Novembre 2022, aeroporto Schiphol di Amsterdam. Un piccolo corteo di anonime camionette bianche si ferma di fronte alle recinzioni laterali del terminal. Ne escono alcune centinaia di persone, in gran parte giovani, avvolte in tute bianche. In un attimo rompono i lucchetti, si arrampicano con le scale e invadono le piste. Oltre settecento attivisti di Greenpeace, Fridays For Future ed Extinction Rebellion bloccano per ore la zona riservata ai jet privati dello scalo olandese. È una protesta organizzata nei minimi dettagli: i manifestanti in bici costringono la sicurezza a imbarazzanti inseguimenti, quelli appiedati si incollano all’asfalto.

L’azione di due anni fa a Schiphol non è la prima protesta ecologista in un aeroporto, ma di certo è la più d’impatto. Il blocco degli scali di Francoforte e Oslo di ieri, opera di movimenti per il clima, è solo l’ultimo esempio di una tendenza ormai radicata.

Le ragioni degli attivisti che negli anni hanno promosso azioni del genere partono da dati. «Mentre in settori come l’energia le emissioni diminuiscono, nei trasporti sono stabili o in leggera crescita. E dentro il segmento trasporti, quelle dell’aviazione stanno esplodendo». A parlare al manifesto è Giulio Mattioli, ricercatore in mobilità sostenibile al Politecnico di Dortmund.

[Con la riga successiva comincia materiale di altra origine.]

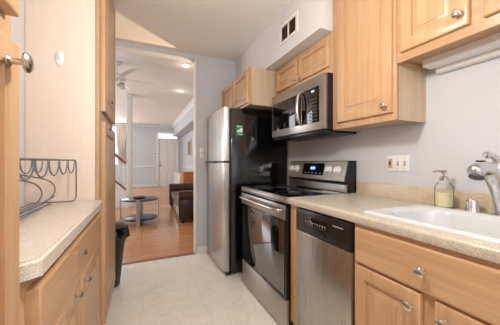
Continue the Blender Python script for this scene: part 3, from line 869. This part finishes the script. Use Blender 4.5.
for (x0, x1, z0, z1) in ((0.885, 0.90, 1.506, 1.520), (0.905, 0.913, 1.506, 1.520), (0.918, 0.936, 1.508, 1.518), (0.884, 0.940, 1.455, 1.468), (0.890, 0.912, 1.472, 1.480), (0.914, 0.944, 1.470, 1.496), (0.900, 0.910, 1.430, 1.440), (0.914, 0.938, 1.428, 1.438)):
    box(mg, (x0, yb - 0.0006, z0), (x1, yb + 0.0002, z1), 0, 1)
props(obj('fridge_magnet', mg, ['green', 'white_mark'], loc=(0.912, FY0, 1.418)), 'green magnet with white marks on the black refrigerator side', 'magnet')

bm = bmesh.new(); box(bm, (0.662, FW - 0.006, 1.20), (0.712, FW - 0.0005, 1.325), 0.002)
sw = props(obj('light_switch', bm, 'plastic_white', loc=(0.687, FW, 1.20)), 'white light switch on the wall beside the refrigerator', 'light switch')
bm = bmesh.new(); box(bm, (0.682, FW - 0.015, 1.255), (0.692, FW - 0.0062, 1.275), 0.002); obj('toggle', bm, 'dark_grey', sw)

# ------------------------------------------------------------------ right side: wall cabinets
UX = 1.252                    # wall cabinet face plane
# tall cabinet beside microwave
tc = thing('wall_cabinet', 'tall maple wall cabinet beside the microwave', 'cabinet', (1.38, 1.13, 1.38))
TY0, TY1 = 0.897, 1.380
obj('face_frame', B((UX, TY0, 1.379), (UX + 0.02, TY1, 2.46), 0.002), 'wood_v', tc)
bm = bmesh.new(); box(bm, (UX + 0.0205, TY0, 1.379), (WX - 0.0005, TY0 + 0.015, 2.46)); box(bm, (UX + 0.0205, TY1 - 0.015, 1.379), (WX - 0.0005, TY1, 2.46)); box(bm, (UX + 0.0205, TY0 + 0.015, 1.392), (WX - 0.0005, TY1 - 0.015, 1.404)); box(bm, (UX + 0.0205, TY0 + 0.015, 2.445), (WX - 0.0005, TY1 - 0.015, 2.46)); box(bm, (WX - 0.01, TY0 + 0.015, 1.404), (WX - 0.0005, TY1 - 0.015, 2.445))
obj('body', bm, 'laminate_tan', tc)
rdoor(tc, 0.915, 1.322, 1.420, 2.42, UX, -1, (0.948, 1.460), fr=0.062)
# cabinet over microwave
mc = thing('wall_cabinet', 'small two-door maple cabinet above the microwave', 'cabinet', (1.38, 1.78, 1.8))
MY0, MY1 = 1.3825, 2.190
obj('face_frame', B((UX, MY0, 1.795), (UX + 0.02, MY1, 2.090), 0.002), 'wood_h', mc)
obj('body', B((UX + 0.0205, MY0, 1.795), (WX - 0.0005, MY1, 2.090)), 'laminate_tan', mc)
rdoor(mc, 1.410, 1.780, 1.845, 2.062, UX, -1, (1.752, 1.872), fr=0.045, ks=0.8)
rdoor(mc, 1.810, 2.165, 1.845, 2.062, UX, -1, (1.838, 1.872), fr=0.045, ks=0.8)
# cabinet over the refrigerator
fcb = thing('wall_cabinet', 'deep maple cabinet above the refrigerator', 'cabinet', (1.2, 2.65, 1.72))
CY0, CY1 = 2.215, 3.085
CXF = 0.965
obj('face_frame', B((CXF, CY0, 1.718), (CXF + 0.02, CY1, 2.088), 0.002), 'wood_h', fcb)
obj('body', B((CXF + 0.0205, CY0, 1.718), (WX - 0.0005, CY1, 2.088)), 'laminate_tan', fcb)
rdoor(fcb, 2.240, 2.640, 1.738, 2.070, CXF, -1, fr=0.05)
rdoor(fcb, 2.670, 3.060, 1.738, 2.070, CXF, -1, fr=0.05)
# cabinet over the sink
sc_ = thing('wall_cabinet', 'short maple wall cabinet over the sink with under-cabinet light', 'cabinet', (1.38, 0.4, 1.68))
PY0, PY1 = -0.05, 0.895
obj('face_frame', B((UX, PY0, 1.678), (UX + 0.02, PY1, 2.46), 0.002), 'wood_h', sc_)
bm = bmesh.new(); box(bm, (UX + 0.0205, PY0, 1.700), (WX - 0.0005, PY1, 2.46)); box(bm, (UX + 0.0205, PY1 - 0.012, 1.678), (WX - 0.0005, PY1, 1.699))
obj('body', bm, 'wood_h', sc_)
rdoor(sc_, 0.570, 0.868, 1.722, 2.42, UX, -1, (0.602, 1.775), fr=0.06)
rdoor(sc_, 0.235, 0.522, 1.722, 2.42, UX, -1, (0.488, 1.790), fr=0.06)
rdoor(sc_, -0.03, 0.205, 1.722, 2.42, UX, -1, (0.170, 1.790), fr=0.06)
ul = thing('under_cabinet_light', 'slim white under-cabinet light above the sink wall', 'light fixture', (1.42, 0.5, 1.65))
bm = bmesh.new(); prism(bm, [(1.385, 1.6995), (1.385, 1.668), (1.392, 1.660), (1.46, 1.660), (1.466, 1.668), (1.466, 1.6995)], 1, 0.18, 0.845); obj('housing', bm, 'plastic_white', ul)
bm = bmesh.new(); prism(bm, [(1.467, 1.6995), (1.467, 1.640), (1.475, 1.634), (1.502, 1.634), (1.502, 1.6995)], 1, 0.18, 0.825); obj('back_channel', bm, 'plastic_white', ul)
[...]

Dopo Schiphol molti gruppi ecologisti hanno cercato di replicare la protesta, non sempre con ottimi risultati. Nel maggio del 2023 la fiera dell’aviazione privata europea di Ginevra è stata bloccata per ore dagli attivisti. Due mesi fa a Stansed, Londra, due ragazze militanti di Just Stop Oil hanno gettato il contenuto di alcuni estintori contro dei jet in area di sosta. Lo stesso è successo il mese scorso a Ibiza, dove il gruppo Futuro Vegetal ha imbrattato con vernice gialla un aero privato. Il fenomeno è arrivato da tempo anche in Italia. Nel novembre del 2022, subito dopo i fatti olandesi, un piccolo gruppo di manifestanti ha protestato a Ciampino. In quell’occasione anche dei giornalisti furono fermati dalla polizia. Un anno dopo Fridays For Future ed Extinction Rebellion provarono a ripetere l’azione all’aeroporto Caselle di Torino, ma sono stati fermati dalle forze dell’ordine prima ancora di arrivare. La protesta contro i jet privati è esplosa anche grazie ai social. Pagine Instagram come la francese @laviondebernard e l’italiana @jetdeiricchi tracciano i voli di star e capitani d’industria per denunciarne l’impatto climatico. A livello mondiale il simbolo, negativo, di questa lotta è la cantante Taylor Swift, nota per usare i suoi velivoli con particolare assiduità.

Il problema dell’aviazione, però, non si ferma ai soli voli per ricchi e ricchissimi. «I jet privati sono una piccola percentuale del problema. Il grosso delle emissioni viene dai voli di linea. E non abbiamo ancora una soluzione per decarbonizzare il settore» spiega Mattioli. «Nel lungo periodo serve ricerca. Nel breve, limitare i voli. Due modi efficaci sono lo stop all’espansione degli aeroporti e l’introduzione di tasse sul carburante». Per ora gli attivisti si sono concentrati sul contrasto all’aviazione privata e la sostituzione delle tratte brevi con analoghi percorsi ferroviari. Ottenendo anche qualche piccolo successo. Nel 2023 il governo francese ha vietato per legge le tratte aree per cui esiste un’alternativa via treno inferiore alle due ore e mezza. L’aeroporto di Schiphol, da cui siamo partiti, ha annunciato che impedirà l’atterraggio ai jet privati a partire dal 2025.

In questo scenario, le proteste di Oslo e Francoforte rappresentano una novità. I due aeroporti sono stati bloccati non per protestare contro l’impatto dell’aviazione, ma per l’inazione dei governi rispetto alla crisi climatica in generale. È la versione estrema dei blocchi stradali a cui ci hanno abituato organizzazioni come Ultima Generazione.
Quali che siano le ragioni, in ogni caso, la politica ha deciso che questo genere di proteste vanno represse con forza. Le proteste negli aeroporti continueranno, e con loro gli arresti.